Palestinians would eventually make their appearance in the Zionist historiography, but crucially only as obstacles to the colonization of Palestine. It is this tension in the canonical texts of Zionist history that animates Sabri Jiryis’s magisterial book The Foundations of Zionism. First published in Arabic in two volumes — the first in 1977 and the second in 1986 — and newly translated by the author’s daughter, the writer Fida Jiryis, the book is an exhaustive history of Zionism’s emergence and its path to domination in Palestine. Sabri Jiryis, who was born a full decade before Israel even existed, studied law at the Hebrew University of Jerusalem and spent much of the 1960s seeking Palestinian self-determination by running for the Knesset. But after multiple stints in prison during those years, and certainly after the Naksa of 1967, his faith in the possibility of coexistence with the state of Israel seems to have vanished. In the new conclusion he has written for the English-language publication of Foundations, he affirms this impasse, given the extent of Israel’s exterminationism; his history of Zionism should be read, in this regard, as a history of the present.
This is a history that many readers could narrate in fairly broad strokes. Zionism originated in the crucible of European nationalism and imperialism as a solution to the so-called Jewish question in Europe. It found footing in Palestine with the assurances of the Balfour Declaration, and its appeal to European Jews grew as the Holocaust unfolded. By the end of World War II, the political and military infrastructure of Zionism was robust enough to seize upon the power vacuum of British withdrawal from Palestine. This would allow the Zionists to establish the state of Israel through the ethnic cleansing of indigenous Palestinians in the Nakba.
It is indeed a history familiar enough. And yet it is one thing to know the broad strokes; it is another to follow event by event, decision by decision, plan by plan, how it came to pass. The genocide in Gaza, the settlement of the West Bank, the ethnic cleansing of South Lebanon, the bombardment of Iran, and the ultimate vision of “greater Israel” must be understood not merely as acts of monstrous violence but as the culmination of a methodical colonial project that was never inevitable.
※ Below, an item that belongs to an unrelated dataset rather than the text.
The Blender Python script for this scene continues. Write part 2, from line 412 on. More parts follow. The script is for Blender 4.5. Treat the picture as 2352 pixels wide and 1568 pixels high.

The history that Jiryis has produced in The Foundations of Zionism is so granular in nature that Theodor Herzl does not appear until more than 150 pages into the book; Britain does not issue the Balfour Declaration until page 312.
All the more significantly, the bulk of Jiryis’s sources were written in Hebrew; they are sources of history, in other words, by Zionists and for Zionists. This is because Jiryis takes seriously the need to reckon with the implicit logics of Zionism as a worldview, one that, for all its distortions of reality, all its Orientalist deliria, all its destructive tendencies, is at least partially internally coherent. Unlike Edward Said’s injunction to understand Zionism “from the standpoint of its victims,” Jiryis is telling us that those victims have good reason to understand Zionism from the standpoint of its zealots. The stories that Zionists tell of themselves, to themselves are often the most damning indictments of Zionism.